The Independent Student Newspaper of Northern Kentucky University.

LGBTQ open mic night: ‘We don’t clap, we snap’

March 30, 2017

Students+watch+from+the+audience+as+participants+perform+at+the+4th+Annual+LGBTQ+Norse+Pride+Open+Mic+Night.+

Nicole Browning

Students watch from the audience as participants perform at the 4th Annual LGBTQ Norse Pride Open Mic Night.

As silhouettes filled the room, Ashleigh Wilber proceeded to the spotlight to recite her own poetry for the first time.

Tuesday’s open mic night featured several new performers. Students gathered in the SU room 107 to support LGBTQ pride week.

“I have always read other people’s work for them, but never my own,” Wilber said. “It felt good to be proud of who I am and speak about something that has weighed on me my whole life.”

Wilber, a sophomore human resource management major, opens up about an abusive relationship in her past. She was nervous, but excited to finally be proud of the past she has overcome.

Nicole Browning
Savannah Sipple, guest speaker, shares her poetry with the audience.

Open mic night, created in the fall of 2016, has drawn attention to almost double the amount of students on NKU’s campus, according to Morgan Bell.

Bell, NKU alumni, and Bonnie Meyer, director of LGBTQ Programs and Services, worked together in creating open mic night.

“We did this so people had a forum to represent themselves and not feel ashamed of who they are,” Bell said. “This is all about being you.”

Bell, arts and integrative studies graduate, participates in open mic nights across Northern Kentucky to reach out to others. She said her dreams of being a poet has reached new heights — to inspire others to be confident.

“Everything I write is something that has really happened to me,” Bell said. “When people get up there they are vulnerable. I feel like this helps me understand myself better.”

Nicole Browning
Tekiuh Hutton expresses herself by showing the audience her singing voice.

Meyers said her goal is to improve NKU inclusiveness throughout the campus in a previous interview with The Northerner.

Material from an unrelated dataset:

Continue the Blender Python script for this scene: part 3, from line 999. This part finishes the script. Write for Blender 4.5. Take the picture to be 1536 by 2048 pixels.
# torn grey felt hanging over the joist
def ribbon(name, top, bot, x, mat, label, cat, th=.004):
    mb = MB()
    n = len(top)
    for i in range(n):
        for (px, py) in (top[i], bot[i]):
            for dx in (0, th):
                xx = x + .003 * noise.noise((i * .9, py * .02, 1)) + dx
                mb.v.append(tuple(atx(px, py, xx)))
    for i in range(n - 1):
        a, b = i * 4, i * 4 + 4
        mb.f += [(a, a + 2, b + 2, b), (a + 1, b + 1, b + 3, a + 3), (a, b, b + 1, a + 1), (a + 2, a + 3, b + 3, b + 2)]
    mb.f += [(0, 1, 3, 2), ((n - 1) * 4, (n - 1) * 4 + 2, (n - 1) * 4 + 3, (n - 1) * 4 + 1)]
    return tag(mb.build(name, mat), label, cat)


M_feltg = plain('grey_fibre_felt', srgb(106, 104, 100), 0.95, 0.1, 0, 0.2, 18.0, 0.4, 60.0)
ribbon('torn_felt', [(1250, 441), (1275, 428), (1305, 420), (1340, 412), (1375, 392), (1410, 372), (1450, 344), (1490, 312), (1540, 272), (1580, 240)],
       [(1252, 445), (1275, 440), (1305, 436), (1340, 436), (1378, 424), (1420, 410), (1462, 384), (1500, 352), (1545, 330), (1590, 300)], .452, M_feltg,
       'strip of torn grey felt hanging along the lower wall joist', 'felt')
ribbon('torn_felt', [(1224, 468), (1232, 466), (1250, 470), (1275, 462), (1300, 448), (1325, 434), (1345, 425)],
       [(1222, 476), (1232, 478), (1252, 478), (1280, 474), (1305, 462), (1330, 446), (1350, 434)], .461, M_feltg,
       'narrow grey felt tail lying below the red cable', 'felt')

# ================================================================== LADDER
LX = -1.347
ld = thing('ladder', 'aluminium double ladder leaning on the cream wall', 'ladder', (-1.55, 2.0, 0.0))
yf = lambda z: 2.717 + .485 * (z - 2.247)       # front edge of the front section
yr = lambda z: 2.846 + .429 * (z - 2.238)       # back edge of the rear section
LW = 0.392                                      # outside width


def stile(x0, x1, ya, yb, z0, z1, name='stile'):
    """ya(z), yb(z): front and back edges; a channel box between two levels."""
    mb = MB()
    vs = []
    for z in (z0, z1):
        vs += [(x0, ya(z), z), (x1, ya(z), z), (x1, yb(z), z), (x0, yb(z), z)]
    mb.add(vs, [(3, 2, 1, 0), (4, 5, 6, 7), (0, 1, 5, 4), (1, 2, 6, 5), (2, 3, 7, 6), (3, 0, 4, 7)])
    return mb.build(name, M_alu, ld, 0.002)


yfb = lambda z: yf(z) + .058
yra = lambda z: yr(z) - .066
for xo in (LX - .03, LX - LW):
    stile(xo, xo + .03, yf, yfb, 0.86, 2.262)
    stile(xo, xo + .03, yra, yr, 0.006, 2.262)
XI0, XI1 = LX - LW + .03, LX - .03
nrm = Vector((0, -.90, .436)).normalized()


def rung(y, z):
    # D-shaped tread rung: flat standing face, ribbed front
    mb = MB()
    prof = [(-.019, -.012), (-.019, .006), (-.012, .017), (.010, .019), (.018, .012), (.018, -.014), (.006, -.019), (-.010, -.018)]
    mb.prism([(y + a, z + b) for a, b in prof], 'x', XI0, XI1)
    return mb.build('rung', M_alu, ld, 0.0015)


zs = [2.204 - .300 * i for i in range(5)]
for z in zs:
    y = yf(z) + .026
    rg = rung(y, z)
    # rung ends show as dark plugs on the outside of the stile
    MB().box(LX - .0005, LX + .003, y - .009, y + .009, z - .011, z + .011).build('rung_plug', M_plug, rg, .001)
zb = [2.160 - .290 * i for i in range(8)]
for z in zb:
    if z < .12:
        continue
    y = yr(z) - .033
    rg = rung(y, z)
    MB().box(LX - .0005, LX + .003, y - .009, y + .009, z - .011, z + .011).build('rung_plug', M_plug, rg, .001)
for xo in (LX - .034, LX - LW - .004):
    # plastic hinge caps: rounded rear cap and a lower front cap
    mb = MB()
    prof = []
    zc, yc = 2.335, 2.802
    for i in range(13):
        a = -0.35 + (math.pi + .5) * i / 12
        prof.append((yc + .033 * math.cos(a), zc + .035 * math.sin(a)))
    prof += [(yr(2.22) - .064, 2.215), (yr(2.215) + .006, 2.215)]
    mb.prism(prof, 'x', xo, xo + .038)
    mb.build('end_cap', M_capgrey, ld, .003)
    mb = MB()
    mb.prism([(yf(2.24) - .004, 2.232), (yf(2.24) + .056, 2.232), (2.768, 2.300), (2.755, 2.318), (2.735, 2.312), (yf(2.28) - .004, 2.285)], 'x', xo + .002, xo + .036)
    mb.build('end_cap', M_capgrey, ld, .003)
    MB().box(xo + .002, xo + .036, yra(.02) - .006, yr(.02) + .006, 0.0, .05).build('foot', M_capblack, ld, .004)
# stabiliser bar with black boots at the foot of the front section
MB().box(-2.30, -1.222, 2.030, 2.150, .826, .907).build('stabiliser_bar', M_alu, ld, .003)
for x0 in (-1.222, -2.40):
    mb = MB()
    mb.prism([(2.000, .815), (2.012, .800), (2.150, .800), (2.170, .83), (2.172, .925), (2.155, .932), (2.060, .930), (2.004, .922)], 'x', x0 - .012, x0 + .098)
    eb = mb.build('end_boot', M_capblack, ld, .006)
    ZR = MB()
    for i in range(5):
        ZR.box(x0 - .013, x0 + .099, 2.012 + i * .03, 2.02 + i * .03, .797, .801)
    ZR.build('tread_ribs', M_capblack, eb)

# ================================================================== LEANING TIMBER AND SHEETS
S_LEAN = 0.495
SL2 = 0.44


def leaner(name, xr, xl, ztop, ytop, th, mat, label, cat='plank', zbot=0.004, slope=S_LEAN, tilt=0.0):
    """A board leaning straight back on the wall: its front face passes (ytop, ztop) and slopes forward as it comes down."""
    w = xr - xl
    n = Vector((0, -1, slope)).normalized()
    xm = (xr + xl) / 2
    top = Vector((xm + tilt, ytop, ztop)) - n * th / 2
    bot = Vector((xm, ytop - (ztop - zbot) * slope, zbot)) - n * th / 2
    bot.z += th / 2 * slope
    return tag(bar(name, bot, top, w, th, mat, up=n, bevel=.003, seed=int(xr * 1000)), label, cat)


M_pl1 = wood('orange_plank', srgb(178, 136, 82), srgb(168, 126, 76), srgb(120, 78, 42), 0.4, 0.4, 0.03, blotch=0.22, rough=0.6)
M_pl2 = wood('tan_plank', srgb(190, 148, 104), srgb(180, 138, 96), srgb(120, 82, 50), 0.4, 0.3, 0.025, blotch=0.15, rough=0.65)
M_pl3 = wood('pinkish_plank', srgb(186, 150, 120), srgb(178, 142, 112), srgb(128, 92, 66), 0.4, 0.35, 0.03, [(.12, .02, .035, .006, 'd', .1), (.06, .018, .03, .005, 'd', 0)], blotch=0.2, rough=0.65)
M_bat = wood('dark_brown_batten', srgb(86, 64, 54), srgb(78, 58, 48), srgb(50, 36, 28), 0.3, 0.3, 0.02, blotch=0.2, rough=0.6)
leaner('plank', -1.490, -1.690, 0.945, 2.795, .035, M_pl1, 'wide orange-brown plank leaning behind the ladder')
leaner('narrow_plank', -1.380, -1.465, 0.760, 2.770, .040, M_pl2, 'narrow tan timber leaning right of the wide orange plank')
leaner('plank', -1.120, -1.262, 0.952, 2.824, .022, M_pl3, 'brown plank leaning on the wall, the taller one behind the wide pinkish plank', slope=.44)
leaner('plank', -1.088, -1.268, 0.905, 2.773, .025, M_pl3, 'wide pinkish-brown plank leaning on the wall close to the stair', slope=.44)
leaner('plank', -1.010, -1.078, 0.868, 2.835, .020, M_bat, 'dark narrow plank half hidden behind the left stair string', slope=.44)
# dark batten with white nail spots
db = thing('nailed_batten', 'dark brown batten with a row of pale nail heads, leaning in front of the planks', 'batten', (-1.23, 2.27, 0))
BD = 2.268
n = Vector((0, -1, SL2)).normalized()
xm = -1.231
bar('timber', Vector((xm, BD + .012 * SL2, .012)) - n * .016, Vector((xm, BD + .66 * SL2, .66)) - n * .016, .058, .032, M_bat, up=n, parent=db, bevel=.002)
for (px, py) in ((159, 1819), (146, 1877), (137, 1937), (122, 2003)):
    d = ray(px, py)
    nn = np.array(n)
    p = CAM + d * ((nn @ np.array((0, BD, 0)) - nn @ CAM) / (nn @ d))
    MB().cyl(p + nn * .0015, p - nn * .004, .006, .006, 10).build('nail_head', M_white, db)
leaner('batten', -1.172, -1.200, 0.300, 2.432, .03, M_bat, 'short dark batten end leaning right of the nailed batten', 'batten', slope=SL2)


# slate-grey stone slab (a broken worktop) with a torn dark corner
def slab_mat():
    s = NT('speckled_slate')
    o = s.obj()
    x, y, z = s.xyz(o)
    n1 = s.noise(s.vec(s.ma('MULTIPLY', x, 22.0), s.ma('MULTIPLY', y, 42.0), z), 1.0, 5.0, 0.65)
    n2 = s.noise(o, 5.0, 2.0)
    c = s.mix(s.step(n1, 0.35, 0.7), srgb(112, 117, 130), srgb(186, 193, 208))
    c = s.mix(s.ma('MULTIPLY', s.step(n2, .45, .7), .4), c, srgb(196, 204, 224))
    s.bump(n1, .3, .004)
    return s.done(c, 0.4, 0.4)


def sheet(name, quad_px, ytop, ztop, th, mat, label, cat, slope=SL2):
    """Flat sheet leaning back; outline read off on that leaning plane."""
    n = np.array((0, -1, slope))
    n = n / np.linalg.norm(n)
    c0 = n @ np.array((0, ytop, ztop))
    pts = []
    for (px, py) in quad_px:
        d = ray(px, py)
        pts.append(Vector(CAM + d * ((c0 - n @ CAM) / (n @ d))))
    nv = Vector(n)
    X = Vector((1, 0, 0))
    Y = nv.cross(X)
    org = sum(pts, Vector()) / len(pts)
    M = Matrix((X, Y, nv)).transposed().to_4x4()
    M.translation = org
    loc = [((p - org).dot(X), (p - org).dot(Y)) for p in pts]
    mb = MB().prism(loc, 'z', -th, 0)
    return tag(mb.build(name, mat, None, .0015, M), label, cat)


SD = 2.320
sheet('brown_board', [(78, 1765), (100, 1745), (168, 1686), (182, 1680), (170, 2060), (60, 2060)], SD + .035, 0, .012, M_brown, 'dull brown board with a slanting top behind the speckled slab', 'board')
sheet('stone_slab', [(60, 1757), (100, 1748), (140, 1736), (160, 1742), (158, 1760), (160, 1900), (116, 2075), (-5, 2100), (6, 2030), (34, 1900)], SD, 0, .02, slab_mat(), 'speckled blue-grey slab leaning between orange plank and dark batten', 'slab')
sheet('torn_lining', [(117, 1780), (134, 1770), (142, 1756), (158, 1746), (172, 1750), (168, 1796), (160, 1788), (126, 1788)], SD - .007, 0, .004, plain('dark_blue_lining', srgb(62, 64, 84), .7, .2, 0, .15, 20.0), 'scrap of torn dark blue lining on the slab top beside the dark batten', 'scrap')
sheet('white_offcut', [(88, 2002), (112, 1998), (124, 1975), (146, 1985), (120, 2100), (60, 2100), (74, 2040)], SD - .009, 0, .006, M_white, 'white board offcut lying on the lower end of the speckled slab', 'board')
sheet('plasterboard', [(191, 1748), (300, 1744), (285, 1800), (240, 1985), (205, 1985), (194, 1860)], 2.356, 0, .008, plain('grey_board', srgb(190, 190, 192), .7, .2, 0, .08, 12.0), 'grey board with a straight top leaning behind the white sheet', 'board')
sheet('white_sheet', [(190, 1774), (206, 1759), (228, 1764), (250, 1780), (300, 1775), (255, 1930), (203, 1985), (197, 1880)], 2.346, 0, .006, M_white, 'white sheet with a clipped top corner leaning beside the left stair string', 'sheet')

“We’re a community where we welcome everyone, regardless of race, religion, ethnicity and sex,” Meyer said. “People are afraid of what they don’t know or what they’ve never had experience with, so all the work we do is about bringing awareness to the needs of the whole community, which can be tricky with intersectionality and the overlapping identities we have.”

BELOW: Ashleigh’s Wilber’s poem, as read during Open Mic Night, titled, “The beginning, retitled remember”

  1. When you meet him, you will breath him in like it’s the first time you’ve tasted oxygen after being underwater.
    Do this, but remember that you are not underwater anymore.
  2. When you kiss him, it will set your body on fire.
    Remember that you are gasoline.
    This ends in explosion.
  3. When you love him, you will start to bend your spine into a question mark because you think that he is the answer. He is not, you are.
  4. The first time you wake up with your pants halfway down your thighs, do not think that is your job to help him find his way in. Your body is sacred and he is not holy.
  5. When you find your self worth at the back of his throat, remind yourself that it’s only natural for him to swallow it.
  6. When he promises you everything, remember that he’s referring to what he’s taking from you.
  7. When you shrink yourself to fit into his shadow, remember that you are more than his. You are more that what he paints you. You are the only one you belong to.
  8. When you inch your way away from him, remember that he will fill that space with somebody else’s body.
  9. Remember that this is a hurricane, a flash flood, but you are on higher ground, watch the rumble pass you by. Remember your place.
  10. When you see him again, take his hand in yours, smile. Tell him it’s nice to meet him. This was rebirth; he does not know you anymore.